**RECORDED INFORMATION**
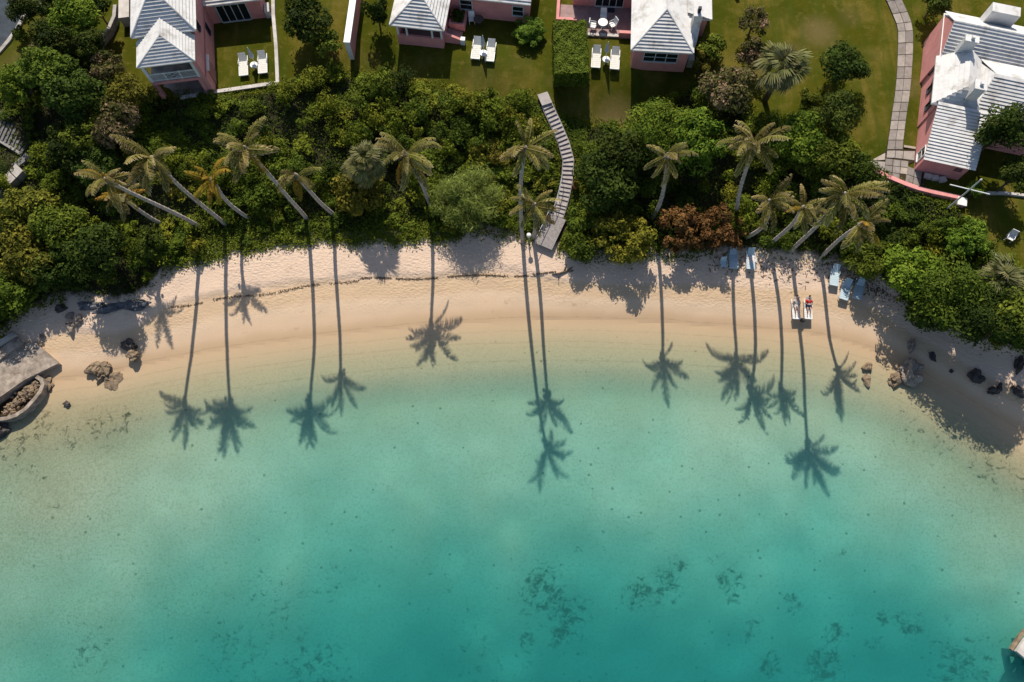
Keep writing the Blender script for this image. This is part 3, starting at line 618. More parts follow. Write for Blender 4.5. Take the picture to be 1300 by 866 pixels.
# ------------------------------------------------------------------ palms
def frond_mesh(rngp, L, e0, bend, kind, droop=0.9, npair=40):
    """feather frond growing along +X from the hub; e0 start elevation, bend total turn downwards"""
    N = 16; pts = [Vector((0, 0, 0))]; e = e0
    for i in range(N):
        pts.append(pts[-1] + Vector((math.cos(e), 0, math.sin(e))) * (L / N)); e -= bend / N * (0.5 + 1.0 * i / N)
    V, Fs, tn = [], [], []
    def at(t):
        f = t * N; i = min(int(f), N - 1); return pts[i].lerp(pts[i + 1], f - i), (pts[i + 1] - pts[i]).normalized()
    # midrib
    for i, p in enumerate(pts):
        w = 0.055 * (1 - 0.85 * i / N)
        V += [(p.x, -w, p.z), (p.x, w, p.z), (p.x, 0, p.z + w)]; tn += [0.45 + 0.3 * i / N] * 3
    for i in range(N):
        a = 3 * i
        for u, v in ((0, 1), (1, 2), (2, 0)): Fs.append((a + u, a + v, a + 3 + v, a + 3 + u))
    for side in (-1, 1):
        for k in range(npair):
            t = 0.10 + 0.89 * (k + rngp.random() * 0.6) / npair
            if rngp.random() < (0.05 + 0.2 * (math.sin(k * 0.9 + e0 * 9 + side) > 0.55)): continue
            p, d = at(t); ll = 0.66 * (math.sin(math.pi * min(1, 0.22 + 0.74 * t)) ** 0.7) * rngp.uniform(0.8, 1.1) * (L / 3.4)
            up = Vector((-d.z, 0, d.x)); sw = rngp.uniform(0.5, 0.8)
            o1 = (d * sw + Vector((0, side, 0)) * 0.85 - up * rngp.uniform(0.0, 0.4)).normalized()
            o2 = (d * sw * 0.6 + Vector((0, side * 0.45, 0)) + Vector((0, 0, -droop))).normalized()
            w = d.cross(o1).cross(o1).normalized() * 0.027
            m = p + o1 * ll * 0.5; q = m + o2 * ll * 0.55; b = len(V)
            V += [tuple(p - w), tuple(p + w), tuple(m + w * 1.1), tuple(m - w * 1.1), tuple(q + w * 0.3), tuple(q - w * 0.3)]
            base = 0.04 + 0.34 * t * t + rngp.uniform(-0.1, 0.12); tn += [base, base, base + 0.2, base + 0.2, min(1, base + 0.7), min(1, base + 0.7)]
            Fs += [(b, b + 1, b + 2, b + 3), (b + 3, b + 2, b + 4, b + 5)]
    return mesh_np('frond', np.array(V), np.array(Fs), LEAF[kind], False, dict(tint=np.clip(tn, 0, 1)))
FR = {}
for kind in ('frond', 'gold'):
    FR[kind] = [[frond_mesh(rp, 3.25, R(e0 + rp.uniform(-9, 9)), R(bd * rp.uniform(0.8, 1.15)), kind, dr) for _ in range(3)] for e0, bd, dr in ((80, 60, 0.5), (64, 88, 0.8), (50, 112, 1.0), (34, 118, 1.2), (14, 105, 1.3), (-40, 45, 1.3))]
def palm(label, base_px, hub, nf=17, size=1.0, gold=0.0, base=None, seed=0):
    r_ = random.Random(seed)
    b = base if base is not None else PT(*base_px); hub = Vector(hub)
    o = empty('coconut_palm', b, 0, label, 'palm tree', 'coconut palms along the top of the beach')
    H = hub - b; m = MB(); pts = []; rads = []; bow = (r_.uniform(-0.45, 0.45), r_.uniform(-0.6, 0.1))
    for i in range(15):
        t = i / 14
        p = Vector((H.x * (t ** 1.25), H.y * (t ** 1.25), -0.3 + (H.z + 0.3) * t)) + Vector((bow[0] * math.sin(math.pi * t) + 0.08 * math.sin(7 * t + seed) * t, bow[1] * math.sin(math.pi * t), 0))
        pts.append(p); rads.append((0.24 if i == 0 else 0.17 - 0.05 * t))
    m.tube(pts, rads, 10); tk = m.build('trunk', 'bark_palm', o, True)
    ring = MB()
    for k in range(int(H.z / 0.55)):
        t = (k + 0.7) / (H.z / 0.55); f = t * 14; i = min(int(f), 13); c = pts[i].lerp(pts[i + 1], f - i); rr = 0.17 - 0.05 * t
        d = (pts[i + 1] - pts[i]).normalized() * 0.03
        ring.tube([c - d, c + d], [rr + 0.022, rr + 0.006], 10)
    tag(ring.build('leaf_scar_rings', 'bark_palm', tk), kind='stuff')
    sh = MB(); sh.tube([pts[-1] - Vector((0, 0, 0.5)), pts[-1], pts[-1] + Vector((0, 0, 0.45))], [0.15, 0.24, 0.08], 9); sh.build('crownshaft', LEAF['gold'] if gold > 0.5 else MATS['grey_wood'], o, True)
    a0 = r_.uniform(0, 6.28)
    nf = max(9, nf - 2)
    for k in range(nf):
        dl = (a0 + k * 2.39996 + r_.uniform(-0.4, 0.4) + math.pi / 2 + math.pi) % (2 * math.pi) - math.pi      # turn away from the leeward (seaward) side
        dl = math.copysign(abs(dl) ** 1.15 / math.pi ** 0.15 * 0.66, dl)
        if r_.random() < 0.1: dl = r_.uniform(-math.pi, math.pi)
        tier = k / nf; ti = min(5, int(tier * 5.6))
        if abs(dl) > 1.15: ti = min(ti, 1) if ti < 4 else ti - 2
        kd = 'gold' if r_.random() < gold or (ti >= 4 and r_.random() < 0.1) else 'frond'
        fo = link(bpy.data.objects.new('frond', r_.choice(FR[kd][ti])), o)
        fo.location = H + Vector((0, 0, 0.15 - 0.25 * tier)); s_ = 0.9 * size * r_.uniform(0.7, 1.12)
        fo.rotation_euler = (r_.uniform(-0.55, 0.55), r_.uniform(-0.15, 0.15), dl - math.pi / 2); fo.scale = (s_, s_, s_)
    if r_.random() < 0.7:
        for k in range(4):
            a = r_.uniform(0, 6.28); nt = MB(); c = H + Vector((0.28 * math.cos(a), 0.28 * math.sin(a), -0.3))
            nt.tube([c - Vector((0, 0, .13)), c - Vector((0, 0, .07)), c + Vector((0, 0, .05)), c + Vector((0, 0, .13))], [0.03, .11, .11, .03], 7); nt.build('coconut', LEAF['gold'], o, True)
    return o
PALMS = [  # label, base pixel, hub (x,y,z), fronds, size, gold
 ('short golden palm at the far left of the leaning group', (202, 282), (-30.4, 28.6, 7.6), 15, 0.85, 0.5),
 ('tall palm with long pale trunk leaning left, leftmost of the group', (253, 287), (-28.4, 26.7, 13.4), 15, 0.85, 0.08),
 ('tall palm with a wide crown above the golden palms on the left', (286, 284), (-24.9, 27.8, 14.4), 18, 1.0, 0.05),
 ('short palm with orange golden crown right of the wide crowned palm', (315, 276), (-23.6, 30.0, 7.7), 16, 0.86, 0.85),
 ('tall grey green palm with the longest pale trunk left of the middle', (389, 277), (-18.4, 28.4, 14.7), 17, 1.0, 0.0),
 ('slender small crowned palm right of the longest pale trunk', (424, 272), (-15.5, 27.8, 12.1), 12, 0.82, 0.05),
 ('drooping palm standing right beside the fan palm on the slope', (547, 262), (-7.9, 30.5, 10.6), 17, 1.05, 0.05),
 ('tall thin palm behind the palm at the foot of the stairs', (664, 306), (0.9, 27.2, 16.6), 13, 0.9, 0.0),
 ('palm with lamp at its trunk beside the foot of the stairs', (677, 302), (1.6, 25.9, 11.2), 14, 0.95, 0.05),
 ('palm with curved grey trunk rising above the yellow green bush', (828, 277), (11.2, 29.4, 12.2), 14, 0.85, 0.0),
 ('large palm with long trunk above the rust brown bush', (934, 275), (17.4, 29.9, 12.8), 18, 1.05, 0.08),
 ('palm with pale drooping fronds right beside the rust brown bush', (948, 300), (18.6, 26.1, 11.4), 14, 0.9, 0.0),
 ('palm with short bent pale trunk behind the two sunbathers', (977, 310), (21.2, 25.8, 11.0), 14, 0.82, 0.1),
 ('tall palm with thick curved pale trunk, largest of the right group', (1004, 318), (22.5, 24.9, 14.6), 18, 1.0, 0.0),
 ('palm with golden lower fronds over the three right loungers', (1042, 327), (26.1, 25.4, 9.2), 14, 0.9, 0.35),
]
for i, (lb, bp, hub, nf, sz, gd) in enumerate(PALMS): palm(lb, bp, hub, nf, sz, gd, seed=11 + i)

def fan_mesh(rngp, L=1.2, rad=0.95):
    V, Fs, tn = [], [], []
    e = R(10); n = 22; c = Vector((L, 0, 0.12))
    V += [(0, -.03, 0), (0, .03, 0), (L, .02, .12), (L, -.02, .12)]; Fs.append((0, 1, 2, 3)); tn += [.5] * 4
    for k in range(n):
        a = R(-125) + R(250) * (k + .5) / n + rngp.uniform(-.03, .03); d = Vector((math.cos(a), math.sin(a), 0)); w = Vector((-d.y, d.x, 0))
        r1 = rad * (0.75 + 0.25 * math.cos(a * 0.6)) * rngp.uniform(.85, 1.1)
        m = c + d * r1 * .55 + Vector((0, 0, -.05 + 0.05 * (k % 2))); q = c + d * r1 + Vector((0, 0, -.42 - rngp.uniform(0, .25)))
        b = len(V); V += [tuple(c - w * .01), tuple(c + w * .01), tuple(m + w * .075), tuple(m - w * .075), tuple(q + w * .015), tuple(q - w * .015)]
        t = rngp.uniform(.1, .45); tn += [t, t, t + .1, t + .1, min(1, t + .45), min(1, t + .45)]; Fs += [(b, b + 1, b + 2, b + 3), (b + 3, b + 2, b + 4, b + 5)]
    return mesh_np('fan_leaf', np.array(V), np.array(Fs), LEAF['fan'], False, dict(tint=np.clip(tn, 0, 1)))
FANS = [fan_mesh(rp) for _ in range(4)]
def sabal(label, px, py, hc, size, seed):
    r_ = random.Random(seed); b = PT(px, py, hc)
    o = empty('fan_palm', b, 0, label, 'palm tree', 'fan palms with round crowns')
    MB().tube([(0, 0, -.3), (.05, 0, hc * .5), (0, 0, hc)], [.26, .2, .2], 10).build('trunk', 'bark', o, True)
    for k in range(30):
        t = (k + .5) / 30; el = R(85 - 130 * t)
        fo = link(bpy.data.objects.new('fan_leaf', r_.choice(FANS)), o); fo.location = (0, 0, hc)
        fo.rotation_euler = (r_.uniform(-.7, .7), -el + r_.uniform(-.2, .2), k * 2.39996 + r_.uniform(-.4, .4)); s_ = size * r_.uniform(.65, 1.1); fo.scale = (s_, s_, s_)
sabal('fan palm with round pale crown left of the drooping slope palm', 465, 205, 4.6, 0.95, 1)
sabal('fan palm on the lawn edge between the pink shrubs and lone tree', 992, 88, 4.2, 1.05, 2)
sabal('round fan palm below the curved kerb of the right lawn', 1267, 355, 2.6, 0.95, 3)
simple('concrete_worn', (0.33, 0.275, 0.225), 0.45, 1.8, 0.95, 0.1, 1.0, 6, dirt=(0.17, 0.13, 0.095))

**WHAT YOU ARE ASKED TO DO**
Exactly the lines from the line with "base = 0.04" to the line with "for kind in", both included, are to be extracted, and no others.

**EXPECTED ANSWER**
            base = 0.04 + 0.34 * t * t + rngp.uniform(-0.1, 0.12); tn += [base, base, base + 0.2, base + 0.2, min(1, base + 0.7), min(1, base + 0.7)]
            Fs += [(b, b + 1, b + 2, b + 3), (b + 3, b + 2, b + 4, b + 5)]
    return mesh_np('frond', np.array(V), np.array(Fs), LEAF[kind], False, dict(tint=np.clip(tn, 0, 1)))
FR = {}
for kind in ('frond', 'gold'):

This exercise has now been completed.